I had to lift the patio slabs, chisel a hole in the existing concrete slab that held the slabs, dig the 45cm holes in a mix of soil and sometimes very hard clay, pour the concrete, sit a mould collar on top to make a nice square shape that I could fit the slabs back to, insert the brackets and get them level, wait for it to cure, cut the slabs to fit using an angle grinder, relay then and re-point them which was adding concrete around the slab perimeters. The process took me around 3 days and resulted in my having some brackets cast into concrete footings. A lot of work for what seems like a small output but now it's done properly, and should last.


The resulting structure at this stage is solid but due to the footings being a little flexible, is able to wobble when shook. It turns out these footings are better for lean-to gazebos - structures that are build off another solid structure that resists lateral forces, like a house. So the next stage on this project involves me drilling some holes in the walls of the adjacent shed, bonding some iron bar into it and then connecting these to my gazebo structure to increase stability.
Ideally I would have cast the fence posts directly into the concrete instead of using the footings. The downside is that the footings would harbour water around them and so eventually succumb to rot, so I haven't completely messed up by doing it in the way I have and I look forward to solving the problem using my iron bar solution.
Curiosity and Learning New Things
As usual I considered the fading relevance of of societies educational institutions as I learned how to do all these new things through the teachings of passionate people publishing YouTube videos, with the occasional questions fired over to my father-in-law who is a civil engineer and my friend Dean Kahlil who is a builder by trade but also draws and paints as an artist. A rare breed indeed.
On discovering my electric chop saw was too small to deal with the 100 x 100mm fence posts, I even learned how to cut wood straight and square using a hand saw!
The wooden structure came together in a few days and was pretty straight forward apart from a few design tweaks made along the way as I saw it materialise.

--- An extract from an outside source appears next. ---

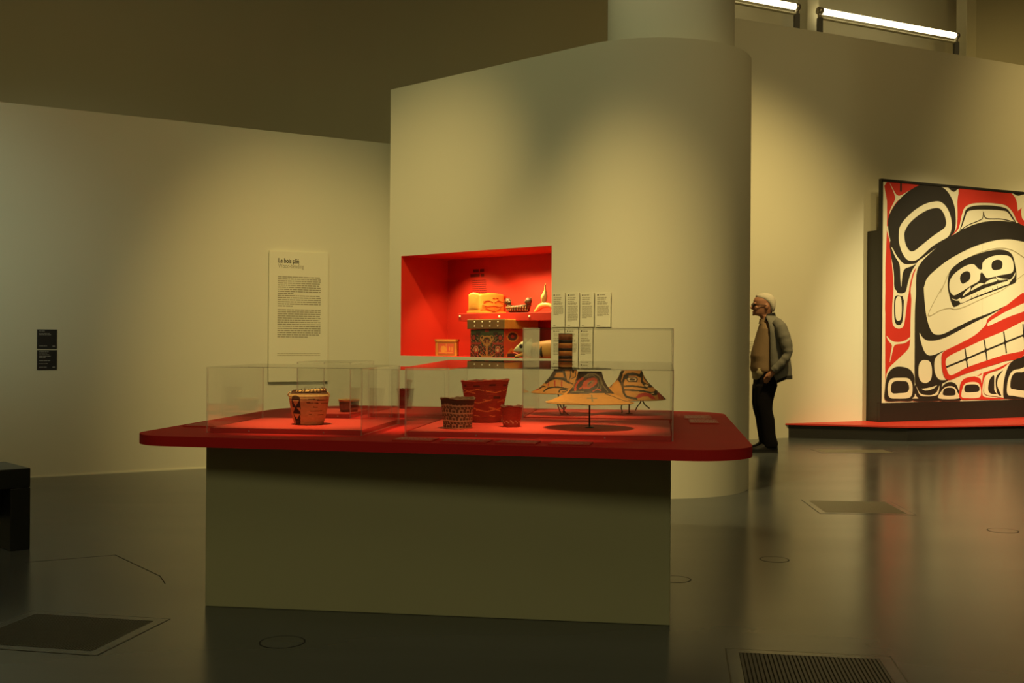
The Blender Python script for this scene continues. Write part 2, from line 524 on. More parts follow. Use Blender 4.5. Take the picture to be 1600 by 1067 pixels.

As mentioned, I'd never done any of this stuff, and I did it single handedly. With an abundance of information readily available at our fingertips, the ability to be curious and set a project for oneself seems to be the most important skill of our time, and one that I hope new school curriculums are promoting. I can say for sure that my school experience valued conformity over innovation and I am still working through the process of learning how to set myself projects and get them done.
Indeed, I hope that you, reader, live your life in a way that values and honours your curiosity by listening to your heart and learning into whatever excites you, even if it does deviate from what would be considered the norm amongst your peer group or within your lifestyle.
As a society, we’ve never had so much potential.